Below is a listing; restate from it, character for character, the lines beginning at the line holding "by 3024 pixels." and ending at the line holding "(.1, .13, .01), .4), sign)", both included.

> RECORDS TO PROCESS:
^^^^^^^^
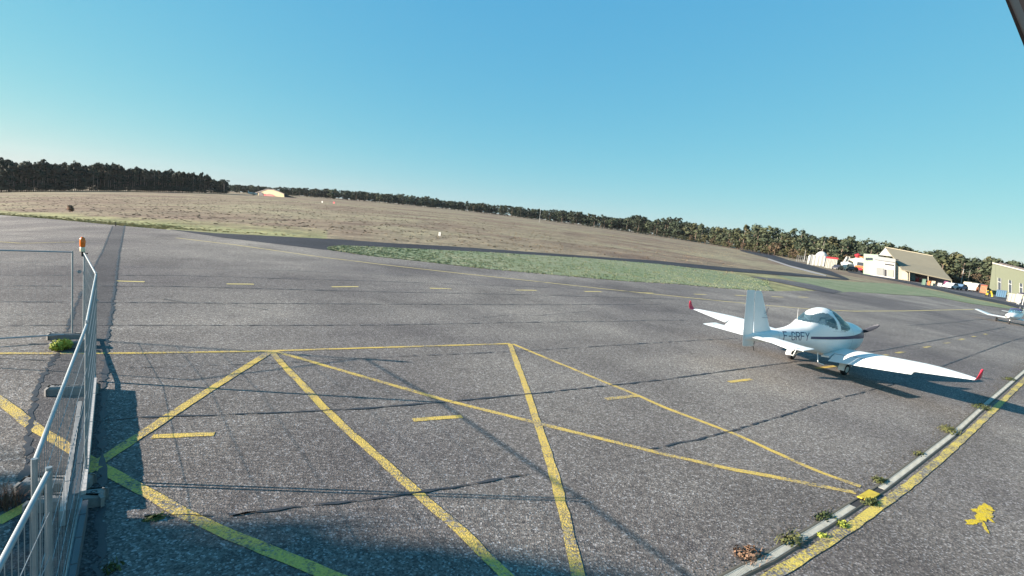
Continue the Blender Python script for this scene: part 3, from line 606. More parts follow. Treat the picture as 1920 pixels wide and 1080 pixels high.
def wing_part(y0, y1, u0, u1, ny, side, droop=0., thk=1., closed=True):
    y = np.linspace(y0, y1, ny)[:,None]; u = u0+(u1-u0)*(.5-.5*np.cos(np.linspace(0, math.pi, 22)))[None]
    Y = np.repeat(y, 22, 1); U = np.repeat(u, ny, 0); up = wing_pt(Y, U, 1, thk); dn_ = wing_pt(Y, U, -1, thk); m = MB()
    if droop:
        for P in (up, dn_): d = U-u0; c_ = np.interp(Y, YS, LE-TE); P[...,2] -= d*c_*math.tan(droop)
    for P in (up, dn_): P[...,1] *= side
    m.grid(up, side > 0); m.grid(dn_, side < 0)
    for row in (0, -1): m.grid(np.stack([up[row], dn_[row]], 0))
    for c_ in (0, -1): m.grid(np.stack([up[:,c_], dn_[:,c_]], 0))
    return m
for s_ in (-1, 1):
    obj('hinge_gap', wing_part(.6, 4.3, .7115, .762, 20, s_, thk=.86), M_LINE, PLANE)
    wg = obj('wing', wing_part(.42, 4.5, 0, .712, 34, s_), M_WHITE, PLANE, True, sharp=40)
    obj('wing_root', wing_part(.3, .56, .715, .93, 4, s_), M_WHITE, wg, True, sharp=40)
    obj('flap', wing_part(.6, 3.08, .76, 1.0, 16, s_, droop=R(20)), M_WHITE, PLANE, True, sharp=40)
    obj('aileron', wing_part(3.11, 4.3, .76, 1.0, 14, s_, droop=R(1)), M_WHITE, PLANE, True, sharp=40)
    obj('wing_tip', wing_part(4.31, 4.5, .715, 1.0, 4, s_), M_WHITE, wg, True, sharp=40)
    # red winglet, upswept
    m = MB(); pr = []
    for k, (f, dx, h, c_) in enumerate(((0,0,0,.28),(.04,-.03,.02,.28),(.08,-.07,.09,.24),(.105,-.13,.2,.17),(.118,-.18,.29,.1),(.12,-.2,.32,.04))):
        xc = -1.2+dx+.08; zc = wz(4.5)-.06+h; nn = 12
        for i in range(nn):
            a = 2*math.pi*i/nn; pr.append((xc-.12-c_/2+c_*.5*math.cos(a), s_*(4.5+f+.022*math.sin(a)), zc+.012*math.sin(a)*(1 if k < 2 else 0)))
    m.v = pr
    for k in range(5):
        for i in range(12): j = (i+1) % 12; m.f.append((k*12+i, k*12+j, k*12+12+j, k*12+12+i))
    m.f += [tuple(range(12)), tuple(range(60,72))]; obj('winglet', m, M_RED, PLANE, True, sharp=50)
# tail
def tail_surf(rows, flat):                        # rows: (span, le, te, thickness); flat: function(span, chordpoint, half thickness) -> xyz
    m = MB(); n = 14; u = np.linspace(0, 1, n); P = []
    for sp, le, te, tk in rows:
        top = [flat(sp, le+(te-le)*q, tk*foil(q)*2.4) for q in u]; bot = [flat(sp, le+(te-le)*q, -tk*foil(q)*2.4) for q in u[::-1]]; P.append(top+bot)
    m.grid(np.array(P)); m.f += [tuple(range(2*n)), tuple(range((len(P)-1)*2*n, len(P)*2*n))]; return m
vert = lambda sp, x, t_: (x, t_, sp); 
obj('fin', tail_surf([(1.05,-2.9,-3.86,.1),(1.25,-3.02,-3.88,.1),(1.4,-3.18,-3.92,.1),(1.7,-3.36,-3.98,.09),(2.1,-3.6,-4.06,.08),(2.42,-3.8,-4.115,.07),(2.48,-3.88,-4.125,.05)], vert), M_WHITE, PLANE, True, sharp=45)
obj('rudder', tail_surf([(.8,-3.78,-4.26,.09),(.83,-3.765,-4.3,.1),(1.2,-3.895,-4.36,.1),(1.7,-4.0,-4.42,.09),(2.2,-4.095,-4.47,.08),(2.46,-4.14,-4.5,.07),(2.49,-4.15,-4.49,.05)], vert), M_WHITE, PLANE, True, sharp=45)
obj('tie_down', MB().tube([(-3.75,0,.95),(-3.8,0,.8),(-3.72,0,.66)], .012, 6), M_BLACK, PLANE)
for s_ in (-1, 1):
    hor = lambda sp, x, t_: (x, s_*sp, 1.12+.0*sp+t_)
    obj('tailplane', tail_surf([(.05,-3.3,-3.79,.13),(.12,-3.3,-3.79,.12),(1.45,-3.5,-3.84,.11),(1.58,-3.55,-3.85,.1),(1.62,-3.62,-3.84,.05)], hor), M_WHITE, PLANE, True, sharp=45)
    hor2 = lambda sp, x, t_: (x, s_*sp, 1.12-.04*(-3.8-x)+t_)
    obj('elevator', tail_surf([(.16,-3.8,-4.14,.09),(.2,-3.805,-4.17,.1),(1.46,-3.855,-4.17,.1),(1.49,-3.855,-4.17,.09)], hor2), M_WHITE, PLANE, True, sharp=45)
    obj('balance_horn', tail_surf([(1.5,-3.5,-4.17,.07),(1.64,-3.5,-4.15,.09),(1.68,-3.56,-4.1,.04)], lambda sp, x, t_: (x, s_*sp, 1.125+.05*(x+3.8)+t_)), M_WHITE, PLANE, True, sharp=45)
    e = MB(); sy = s_*.052
    e.tube([(-3.5,sy,1.75),(-3.44,sy,2.0),(-3.56,sy-s_*.003,1.8)], .006, 4); e.tube([(-3.47,sy,1.82),(-3.56,sy,1.86)], .005, 4); e.tube([(-3.36,sy+s_*.012,1.68),(-3.66,sy+s_*.002,1.68)], .006, 4); e.tube([(-3.46,sy,2.06),(-3.43,sy,2.11)], .006, 4); obj('emblem', e, M_NAVY, PLANE)
# propeller, gear, aerials
X_AX = Matrix.Rotation(math.pi/2, 4, 'Y')
obj('spinner', MB().lathe([(.19,1.78),(.185,1.84),(.15,1.95),(.09,2.03),(.02,2.07)], 20, Matrix.Translation((0,0,1.09)) @ X_AX), M_WHITE, PLANE, True, sharp=60)
PA_ = math.atan2(.46, -.62)
for k in (0, 1):
    a = PA_+k*math.pi; m = MB(); P = []
    for r_, c_, tw in ((.1,.07,.9),(.2,.1,.75),(.35,.15,.55),(.55,.15,.4),(.7,.12,.32),(.78,.07,.28),(.81,.02,.25)):
        row = []
        for i in range(10):
            q = 2*math.pi*i/10; cx, tx = c_/2*math.cos(q), .012*math.sin(q); row.append((1.9+cx*math.sin(tw)+tx*math.cos(tw), r_*math.cos(a)-(cx*math.cos(tw)-tx*math.sin(tw))*math.sin(a), 1.09+r_*math.sin(a)+(cx*math.cos(tw)-tx*math.sin(tw))*math.cos(a)))
        P.append(row+[row[0]])
    m.grid(np.array(P)); m.f.append(tuple(range(66, 76))); obj('propeller_blade', m, mat('dark propeller', (.04,.045,.06), .4), PLANE, True)
def wheel(x, y, r_, w, parent, name='wheel'):
    o = obj(name, MB().lathe([(r_*.5,-w/2),(r_*.8,-w/2),(r_*.96,-w*.36),(r_,-w*.15),(r_,w*.15),(r_*.96,w*.36),(r_*.8,w/2),(r_*.5,w/2)], 22, Matrix.Translation((x,y,r_)) @ Matrix.Rotation(math.pi/2, 4, 'X')), M_RUBBER, parent, True, sharp=50)
    obj('hub', MB().lathe([(.02,-w*.56),(r_*.5,-w*.52),(r_*.5,w*.52),(.02,w*.56)], 14, Matrix.Translation((x,y,r_)) @ Matrix.Rotation(math.pi/2, 4, 'X')), M_WHITEM, o, True, sharp=40); return o
def spat(x, y, r_, w):
    m = MB(); P = []
    for a in np.linspace(R(20), R(185), 14):
        row = []
        for q in np.linspace(0, math.pi, 9): rr = r_+.03+.035*math.sin(q); row.append((x+rr*math.cos(a), y+(w/2+.03)*math.cos(q), r_+rr*math.sin(a)*1.05))
        P.append(row)
    return m.grid(np.array(P))
for s_ in (-1, 1):
    lg = obj('gear_leg', MB().tube([(-.05,s_*.42,.5),(-.2,s_*.74,.3),(-.26,s_*.8,.19)], [.045,.035,.03], 8), M_WHITE, PLANE, True)
    wheel(-.26, s_*.9, .19, .14, PLANE); obj('mudguard', spat(-.26, s_*.9, .19, .14), M_WHITE, lg, True)
ng = obj('nose_leg', MB().tube([(1.2,0,.55),(1.28,0,.2)], [.04,.03], 8).tube([(1.28,-.07,.3),(1.28,-.08,.17)], .014, 6).tube([(1.28,.07,.3),(1.28,.08,.17)], .014, 6), M_WHITE, PLANE, True); wheel(1.3, 0, .17, .12, PLANE); obj('mudguard', spat(1.3, 0, .17, .12), M_WHITE, ng, True)
for s_ in (-1, 1): obj('step', MB().tube([(-.95,s_*.34,.6),(-.97,s_*.42,.3),(-.97,s_*.52,.28),(-.97,s_*.62,.28)], .016, 6), M_WHITE, PLANE)
obj('antenna', MB().tube([(-1.78,0,1.44),(-1.86,0,1.98)], [.012,.004], 6).lathe([(.03,0),(.03,.02),(.012,.03)], 8, Matrix.Translation((-1.78,0,1.46))), M_WHITEM, PLANE)
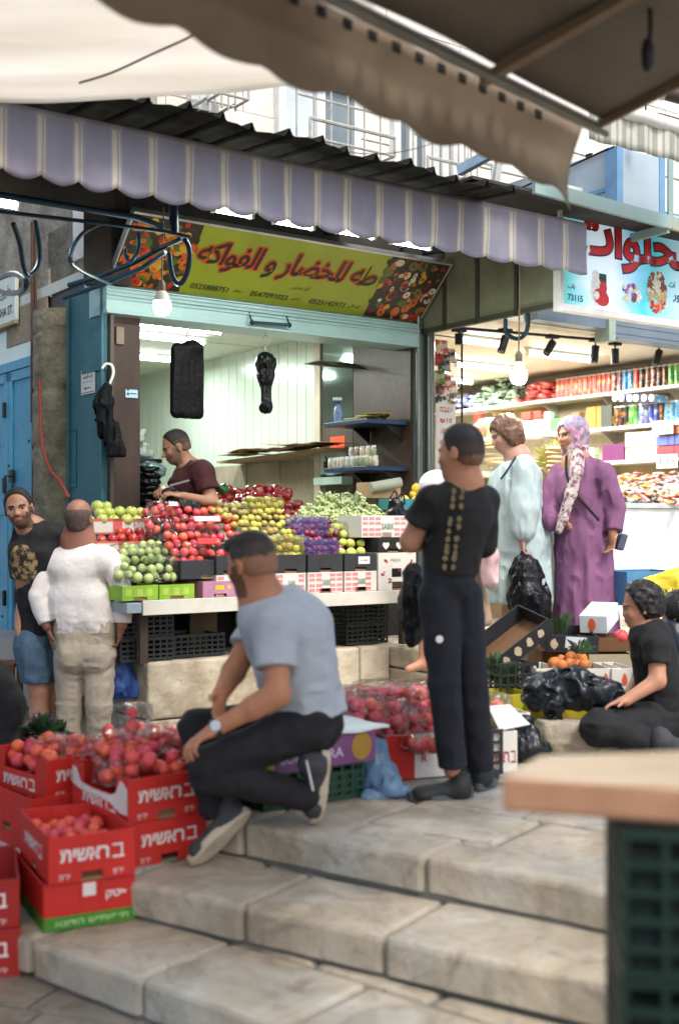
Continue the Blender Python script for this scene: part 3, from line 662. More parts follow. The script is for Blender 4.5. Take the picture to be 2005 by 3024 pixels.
for body, pxa, pxb, py in (('0525888751', 564, 676, 838), (arab('جعفر')+' :', 690, 722, 852), ('0547091023', 740, 850, 863), (arab('يحيى')+' :', 863, 893, 874), ('0523142973', 915, 1020, 884), (arab('ابو علي')+' :', 1030, 1070, 896)):
    p, q = S1(pxa, py), S1(pxb, py+(pxb-pxa)*.13)
    write(bt, body, Matrix.Translation(((p.x+q.x)/2, HS*.13, .004)), width=(q-p).length, height=.045 if body[0] == '0' else None, mi=0, offset=.012, shear=.1)
bt.obj('sign_lettering', mat('sign_black_green', (.02, .022, .018), .4), sign)
bt = B(); p = S1(895, 832); write(bt, arab('ابو يحيى'), Matrix.Translation((p.x, HS*.31, .004)), width=.17, mi=0)
bt.obj('sign_small_lettering', mat('sign_olive', (.1, .13, .01), .4), sign)

# ================================================================== sign of the sweet shop (right)
T2 = -.56; sL = s_at(1661, T2); sg2 = T('sweet_shop_sign', 'large white and turquoise sweet shop sign with red Arabic word and food pictures', 'sign', FW(sL, T2, 2.68), ROT)
L2, H2 = 1.75, .80
bb = B(); bb.box(.0, L2, -.0, .05, 0, H2)
bb.obj('sign_panel', rampmat('turquoise_sign_print', [(0, (.12, .55, .48)), (.06, (.2, .6, .66)), (.16, (.62, .78, .85)), (.3, (.72, .82, .88)), (.42, (.22, .55, .78)), (.52, (.05, .48, .5)), (.75, (.5, .7, .8)), (1, (.1, .5, .5))], 0, .3, .25, emit=.25), sg2)
bb = B(); bb.box(-.035, 0, -.012, .06, -.05, H2+.03); bb.box(0, L2, -.012, .06, -.05, 0); bb.box(0, L2, -.012, .06, H2, H2+.03); bb.obj('sign_frame', WHITE, sg2, bevel=.003)
def S2(px, py):
    s, z = FP(px, py, T2); return s-sL, z-2.68
M2 = face_m((0, 0, 0), (1, 0, 0))
def at2(x, z, d=.004): m_ = M2.copy(); m_.translation = (x, -d, z); return m_
txt = arab('الحلوات'); xa, za = S2(1676, 700); xb, zb_ = S2(2050, 760); zc = (S2(1900, 815)[1]+S2(1900, 668)[1])/2; hh = 1.18*abs(S2(1900, 668)[1]-S2(1900, 818)[1])
f_ = glyphs(txt, 1, .05, 0, .95)[2:]
bt = B(); write(bt, txt, at2((xa+xb)/2, zc+.02), width=xb-xa, height=hh, offset=.05, space=.95); bt.obj('sign_lettering_edge', mat('sign_navy', (.02, .04, .12), .4), sg2)
bt = B(); write(bt, txt, at2((xa+xb)/2, zc+.02, .006), width=xb-xa, height=hh, offset=.022, space=.95, fit=f_); bt.obj('sign_lettering', mat('bright_sign_red', (.72, .03, .03), .4), sg2)
bt = B()
for body, px, py, wd_ in (('73115', 1697, 880, .15), (arab('باب'), 1686, 846, .07), (arab('اث'), 1982, 840, .07), (arab('ور'), 1995, 882, .08)):
    x, z = S2(px, py); write(bt, body, at2(x, z), width=wd_, offset=.02)
bt.obj('sign_small_lettering', mat('sign_navy', (.02, .04, .12), .4), sg2)
bt = B(); x, z = S2(1765, 848); PC = [mat('print2_'+k, c, .4, var=.2, scale=40) for k, c in (('dark', (.03, .05, .05)), ('white', (.8, .8, .78)), ('red', (.6, .03, .03)), ('brown', (.25, .05, .03)), ('nut', (.55, .38, .18)), ('cream', (.7, .68, .5)), ('violet', (.4, .15, .45)), ('pink', (.7, .3, .45)), ('blue', (.1, .15, .5)))]
def e2(x, z, rx, rz_, a, d, mi): bt.put([(x+rx*math.cos(q)*math.cos(a)-rz_*math.sin(q)*math.sin(a), -d, z+rx*math.cos(q)*math.sin(a)+rz_*math.sin(q)*math.cos(a)) for q in [2*math.pi*k/12 for k in range(12)]], [tuple(range(12))], mi)
bt.put([(x-.03, -.002, z-.01), (x+.085, -.002, z-.01), (x+.085, -.002, z+.1), (x-.03, -.002, z+.1)], [(0, 1, 2, 3)], 0)
e2(x-.02, z-.03, .06, .11, .1, .0025, 1); e2(x-.03, z+.085, .04, .035, 0, .003, 1); e2(x+.03, z-.07, .085, .06, -.3, .0032, 2); e2(x+.05, z+.0, .04, .05, 0, .0034, 2); e2(x-.02, z-.06, .03, .03, 0, .0036, 1)
rr = random.Random(3); x, z = S2(1862, 862)
for k in range(26): e2(x+rr.uniform(-.1, .1), z+rr.uniform(-.06, .05), rr.uniform(.01, .035), rr.uniform(.01, .03), rr.random()*3, .0025+k*.00003, rr.choice([1, 6, 7, 3, 8, 1, 5, 7]))
x, z = S2(1938, 862)
for k in range(240):
    a, q = rr.random()*6.283, math.sqrt(rr.random()); u, v = q*math.cos(a), q*math.sin(a)
    mi = 3 if (v > .1 and abs(u) > .35) else 5 if v > -.1 and u < .45 else (2 if v < -.4 and rr.random() < .5 else 4)
    if rr.random() < .2: mi = rr.choice([3, 4, 5])
    e2(x+u*.105, z+v*.155, .016, .011, rr.random()*3, .0025+k*.00001, mi)
bt.obj('food_picture', PC, sg2)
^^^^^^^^
> EXERCISE RESPONSE:
Continue the Blender Python script for this scene: part 3, from line 662. More parts follow. The script is for Blender 4.5. Take the picture to be 2005 by 3024 pixels.
for body, pxa, pxb, py in (('0525888751', 564, 676, 838), (arab('جعفر')+' :', 690, 722, 852), ('0547091023', 740, 850, 863), (arab('يحيى')+' :', 863, 893, 874), ('0523142973', 915, 1020, 884), (arab('ابو علي')+' :', 1030, 1070, 896)):
    p, q = S1(pxa, py), S1(pxb, py+(pxb-pxa)*.13)
    write(bt, body, Matrix.Translation(((p.x+q.x)/2, HS*.13, .004)), width=(q-p).length, height=.045 if body[0] == '0' else None, mi=0, offset=.012, shear=.1)
bt.obj('sign_lettering', mat('sign_black_green', (.02, .022, .018), .4), sign)
bt = B(); p = S1(895, 832); write(bt, arab('ابو يحيى'), Matrix.Translation((p.x, HS*.31, .004)), width=.17, mi=0)
bt.obj('sign_small_lettering', mat('sign_olive', (.1, .13, .01), .4), sign)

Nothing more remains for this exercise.